12 November 2025

Decentralization For Stability: A Path To Resilient Balochistan

Ali Mehar

Balochistan has stood at the crossroads between promise and neglect, a naturally well-endowed province bereft of participatory governance as a habit. The underdevelopment, political alienation, and recurring instability this has generated are not accidental but structural in origin. Rampant centralism has deprived citizens of their agency and sapped administrative efficiency, continuing to polarize state-society relations. Thus, the call by Senator Saeed Ahmed Hashmi for the establishment of empowered local governments across Balochistan is no less than a political statement-it’s a roadmap to lasting peace and inclusive development.

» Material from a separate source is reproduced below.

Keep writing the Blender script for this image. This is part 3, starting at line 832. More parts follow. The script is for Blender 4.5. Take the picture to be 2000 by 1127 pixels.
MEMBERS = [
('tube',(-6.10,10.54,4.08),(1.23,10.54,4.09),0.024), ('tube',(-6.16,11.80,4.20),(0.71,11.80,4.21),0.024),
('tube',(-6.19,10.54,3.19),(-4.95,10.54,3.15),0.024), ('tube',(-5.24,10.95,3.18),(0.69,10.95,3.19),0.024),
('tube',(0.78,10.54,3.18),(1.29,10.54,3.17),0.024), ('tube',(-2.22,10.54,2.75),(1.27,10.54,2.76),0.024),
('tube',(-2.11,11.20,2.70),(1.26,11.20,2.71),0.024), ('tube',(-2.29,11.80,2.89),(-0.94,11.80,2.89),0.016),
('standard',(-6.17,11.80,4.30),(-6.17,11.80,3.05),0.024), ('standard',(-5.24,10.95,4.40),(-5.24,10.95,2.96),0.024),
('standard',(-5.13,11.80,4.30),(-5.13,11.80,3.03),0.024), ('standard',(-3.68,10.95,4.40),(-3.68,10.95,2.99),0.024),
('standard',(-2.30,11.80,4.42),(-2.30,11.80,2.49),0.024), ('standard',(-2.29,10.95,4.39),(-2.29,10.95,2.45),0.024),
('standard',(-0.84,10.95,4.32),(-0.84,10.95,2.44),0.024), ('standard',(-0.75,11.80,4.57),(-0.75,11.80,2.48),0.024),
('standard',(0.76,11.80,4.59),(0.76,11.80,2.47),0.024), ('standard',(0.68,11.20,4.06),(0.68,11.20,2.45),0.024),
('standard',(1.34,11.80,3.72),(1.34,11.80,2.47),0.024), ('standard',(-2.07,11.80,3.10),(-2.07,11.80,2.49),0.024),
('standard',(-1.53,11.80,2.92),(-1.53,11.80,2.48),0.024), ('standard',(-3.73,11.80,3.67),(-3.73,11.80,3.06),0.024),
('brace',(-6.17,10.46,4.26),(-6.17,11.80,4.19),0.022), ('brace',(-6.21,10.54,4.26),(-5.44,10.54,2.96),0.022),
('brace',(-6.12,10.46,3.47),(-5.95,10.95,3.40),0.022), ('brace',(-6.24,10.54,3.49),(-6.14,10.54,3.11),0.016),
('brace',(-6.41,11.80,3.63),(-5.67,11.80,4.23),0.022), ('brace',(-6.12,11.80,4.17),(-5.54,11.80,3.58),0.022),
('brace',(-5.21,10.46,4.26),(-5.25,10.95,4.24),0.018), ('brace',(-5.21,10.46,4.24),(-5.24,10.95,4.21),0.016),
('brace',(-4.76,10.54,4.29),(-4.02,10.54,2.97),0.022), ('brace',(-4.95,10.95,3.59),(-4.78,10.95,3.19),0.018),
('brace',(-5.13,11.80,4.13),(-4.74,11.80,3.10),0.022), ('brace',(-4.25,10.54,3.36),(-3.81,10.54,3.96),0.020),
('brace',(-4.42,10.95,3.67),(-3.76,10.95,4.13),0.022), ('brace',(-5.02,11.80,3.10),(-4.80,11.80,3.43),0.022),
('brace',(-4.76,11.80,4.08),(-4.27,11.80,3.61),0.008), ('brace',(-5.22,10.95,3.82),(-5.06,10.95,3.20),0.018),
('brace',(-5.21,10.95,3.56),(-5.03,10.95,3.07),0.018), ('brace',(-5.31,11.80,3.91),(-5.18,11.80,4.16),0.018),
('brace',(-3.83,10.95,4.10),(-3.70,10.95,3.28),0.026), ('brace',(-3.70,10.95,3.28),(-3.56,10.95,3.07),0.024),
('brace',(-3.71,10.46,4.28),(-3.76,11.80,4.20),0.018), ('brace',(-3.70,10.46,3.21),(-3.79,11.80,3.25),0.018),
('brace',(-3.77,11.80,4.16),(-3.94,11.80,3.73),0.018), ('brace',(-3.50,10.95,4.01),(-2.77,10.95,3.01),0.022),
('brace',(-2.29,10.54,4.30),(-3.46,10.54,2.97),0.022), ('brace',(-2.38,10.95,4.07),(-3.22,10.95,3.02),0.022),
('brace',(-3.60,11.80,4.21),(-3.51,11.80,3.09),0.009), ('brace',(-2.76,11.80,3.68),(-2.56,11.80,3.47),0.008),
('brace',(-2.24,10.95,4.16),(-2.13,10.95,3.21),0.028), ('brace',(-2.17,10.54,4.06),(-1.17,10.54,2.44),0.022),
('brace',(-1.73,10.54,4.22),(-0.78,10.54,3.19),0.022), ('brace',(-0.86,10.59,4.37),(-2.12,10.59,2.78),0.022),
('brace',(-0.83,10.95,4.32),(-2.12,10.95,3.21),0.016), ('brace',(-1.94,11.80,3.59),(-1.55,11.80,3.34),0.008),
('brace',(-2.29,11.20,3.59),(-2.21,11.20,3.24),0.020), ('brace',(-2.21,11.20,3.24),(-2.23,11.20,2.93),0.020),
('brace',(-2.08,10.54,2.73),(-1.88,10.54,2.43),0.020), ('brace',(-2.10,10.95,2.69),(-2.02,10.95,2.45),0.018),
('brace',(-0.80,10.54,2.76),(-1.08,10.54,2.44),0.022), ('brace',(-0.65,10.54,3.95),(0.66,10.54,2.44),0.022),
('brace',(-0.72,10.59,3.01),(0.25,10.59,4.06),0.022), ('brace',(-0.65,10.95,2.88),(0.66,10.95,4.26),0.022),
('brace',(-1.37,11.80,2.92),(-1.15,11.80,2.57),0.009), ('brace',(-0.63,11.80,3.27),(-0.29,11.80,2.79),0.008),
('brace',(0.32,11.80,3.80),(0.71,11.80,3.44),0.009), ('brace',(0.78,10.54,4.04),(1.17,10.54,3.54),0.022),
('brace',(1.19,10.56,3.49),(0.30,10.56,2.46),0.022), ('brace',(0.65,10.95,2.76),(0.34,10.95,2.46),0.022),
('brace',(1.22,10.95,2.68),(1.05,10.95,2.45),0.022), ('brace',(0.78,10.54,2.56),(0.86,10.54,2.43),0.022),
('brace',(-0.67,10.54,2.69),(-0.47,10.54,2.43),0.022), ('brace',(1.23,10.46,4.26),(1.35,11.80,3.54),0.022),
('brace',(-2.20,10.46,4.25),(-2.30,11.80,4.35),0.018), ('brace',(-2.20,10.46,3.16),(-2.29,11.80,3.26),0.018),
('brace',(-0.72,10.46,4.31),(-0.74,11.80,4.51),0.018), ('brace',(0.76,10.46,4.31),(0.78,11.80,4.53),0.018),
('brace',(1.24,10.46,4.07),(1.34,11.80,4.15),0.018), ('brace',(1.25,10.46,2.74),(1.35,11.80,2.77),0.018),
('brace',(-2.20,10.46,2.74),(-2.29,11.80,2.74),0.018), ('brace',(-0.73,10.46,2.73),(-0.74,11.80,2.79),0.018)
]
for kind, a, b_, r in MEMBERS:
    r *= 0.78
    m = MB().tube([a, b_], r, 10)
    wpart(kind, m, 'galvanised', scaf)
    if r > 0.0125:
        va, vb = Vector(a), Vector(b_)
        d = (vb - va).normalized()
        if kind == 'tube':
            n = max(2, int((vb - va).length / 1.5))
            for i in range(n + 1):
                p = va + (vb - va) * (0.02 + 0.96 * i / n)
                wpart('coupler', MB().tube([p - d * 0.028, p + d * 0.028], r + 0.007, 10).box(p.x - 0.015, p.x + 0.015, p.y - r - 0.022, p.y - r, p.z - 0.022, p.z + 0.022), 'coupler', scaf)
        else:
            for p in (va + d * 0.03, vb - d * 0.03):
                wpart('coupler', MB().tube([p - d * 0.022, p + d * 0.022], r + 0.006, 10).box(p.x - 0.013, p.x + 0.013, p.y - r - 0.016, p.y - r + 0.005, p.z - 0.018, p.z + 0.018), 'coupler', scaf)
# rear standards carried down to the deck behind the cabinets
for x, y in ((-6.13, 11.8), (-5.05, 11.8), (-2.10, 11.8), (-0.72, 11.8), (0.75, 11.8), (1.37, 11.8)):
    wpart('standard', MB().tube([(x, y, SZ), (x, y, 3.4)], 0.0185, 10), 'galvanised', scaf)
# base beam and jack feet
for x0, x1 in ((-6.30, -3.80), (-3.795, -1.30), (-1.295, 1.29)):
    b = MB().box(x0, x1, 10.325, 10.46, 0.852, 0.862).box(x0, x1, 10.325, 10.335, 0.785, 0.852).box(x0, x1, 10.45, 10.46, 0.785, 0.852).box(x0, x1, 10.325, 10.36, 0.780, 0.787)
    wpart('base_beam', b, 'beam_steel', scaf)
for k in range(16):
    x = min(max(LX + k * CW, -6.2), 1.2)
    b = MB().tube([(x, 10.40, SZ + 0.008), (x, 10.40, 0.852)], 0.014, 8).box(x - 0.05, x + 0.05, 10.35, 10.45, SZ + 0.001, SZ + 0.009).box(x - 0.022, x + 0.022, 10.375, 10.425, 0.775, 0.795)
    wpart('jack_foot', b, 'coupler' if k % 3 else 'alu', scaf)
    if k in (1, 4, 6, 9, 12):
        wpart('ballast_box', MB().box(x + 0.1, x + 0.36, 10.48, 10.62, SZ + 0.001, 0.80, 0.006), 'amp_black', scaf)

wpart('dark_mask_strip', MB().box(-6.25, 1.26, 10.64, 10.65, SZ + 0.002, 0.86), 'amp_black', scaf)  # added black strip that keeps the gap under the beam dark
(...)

Basically, Hashmi argued that stability starts from the grassroots. For too long, Balochistan has been run and is being run from Quetta alone-a single locus of administration which is burdened with work that no provincial capital can ever bear efficaciously. From appointments in the education department in Turbat to decisions on infrastructure in Zhob, everything has to cross the bottleneck of the provincial secretariat. Predictably enough, everywhere the result was delayed execution and inefficiency translated into public frustration. It was this power imbalance that fostered dependency instead of empowerment, leaving 37 districts at the whims of fate and with little control over their fates.

Senator Hashmi has underlined Articles 32 and 140A of the Constitution of Pakistan in an effort to bring into effect something which should really be self-evident: genuine democracy cannot be conceived without properly functioning local governments. Article 32 calls for encouragement of local institutions, and Article 140A binds each province to transfer political, administrative, and financial powers to elected local representatives. These are not symbolic clauses but constitutional guarantees for taking governance to the doorsteps of the people. I, therefore, welcome Senator Hashmi’s efforts toward bringing this important issue to the national stage.